Но только наши прекрасные дни Аранжуенца оказались очень непродолжительны. Не знаю, протянулись ли они с неделю.

Однажды прихожу я к Николадзе и застаю его мрачным и встревоженным. Он сообщил, что произошло нечто непонятное и, очевидно, очень скверное. Какой-то единомышленник извещал его из России: «Прекрати переговоры и немедленно возвращайся, иначе угрожают большие неприятности». Оба мы ломали голову, что может означать такой переворот, но мне только месяца через два пришлось узнать печальную разгадку тайны. Что касается Николадзе, он поспешил уложить свои чемоданы, и мы только на прощание условились, что если окажется возможным продолжать переговоры, то известит меня, и тогда мы начнем хлопотать о согласии своих российских товарищей, а он снова приедет для, так сказать, окончательного обмена ратификаций. Но ничему подобному не суждено было случиться.

Разгадка же тайны состояла в предательстве Дегаева. Арестованный 20 декабря 1882 года, он вступил в переговоры с Судейкиным, сделался его единомышленником и выдал ему всех и вся, раскрыв подробно все жалкое положение партии. Выпущенный под видом побега, он стал главой партии, оставаясь агентом охранной полиции, которая посредством него держала в руках все злополучное народовольчество.

Вот какое происшествие перевернуло вверх дном все хитроумные планы Николадзе.

Правительство боялось комитета и потому готово было идти на уступки. Но вот глаза его раскрылись, и оно увидело, на краю какой колоссальной глупости оно чуть-чуть не очутилось. Моментально ударили отбой — «прекратить переговоры», и Николадзе мог легко попасть под подозрение, что он дурачил правительство и сознательно вовлекал его в такую невыгодную сделку.

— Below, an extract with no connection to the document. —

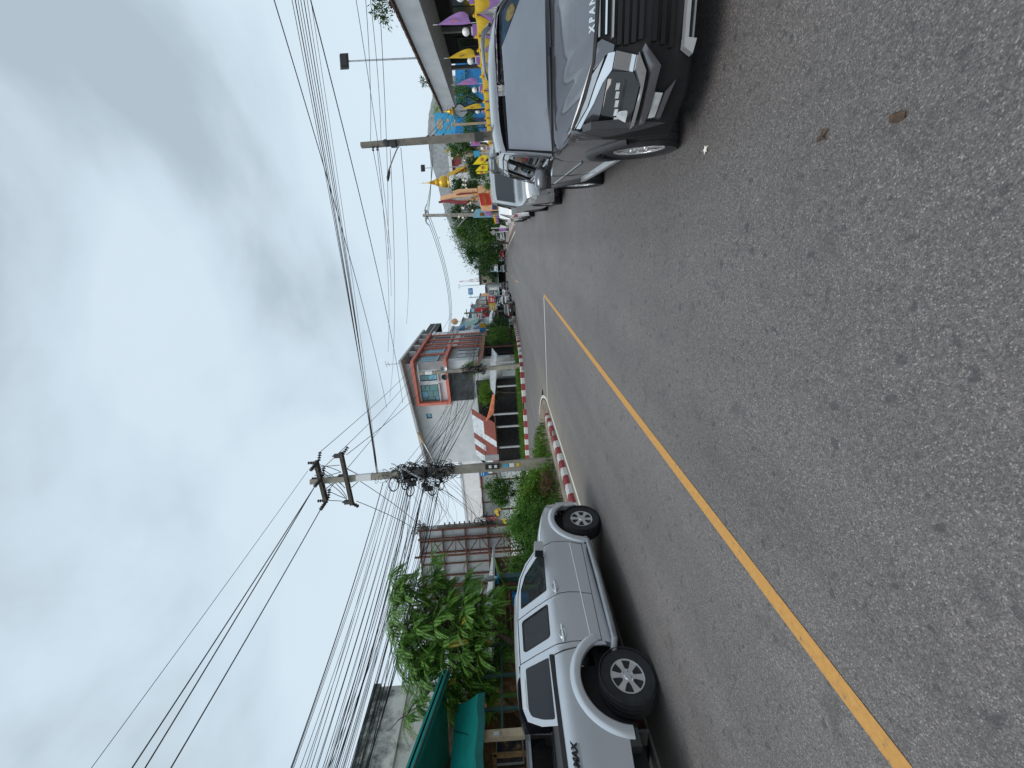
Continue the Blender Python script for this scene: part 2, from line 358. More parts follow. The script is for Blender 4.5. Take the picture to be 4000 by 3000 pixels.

Все это объяснилось нам лишь в марте 1883 года. Пока мне, в сущности, можно было бы убраться в свое Морне. Но мы все еще думали, что, может быть, дела у Николадзе изменятся. Сверх того — раз уж я был в Париже, следовало хоть из приличия похлопотать о «Вестнике „Народной воли“», к редакторству в котором Марина Никаноровна уже привлекла Лаврова. Другим редактором числился я. В случае возобновления переговоров с Николадзе издание «Вестника», усиливающее наше влияние на Россию, сделалось бы очень важным делом.

Итак, я еще остался некоторое время в Париже, в многочисленных разговорах с Лавровым.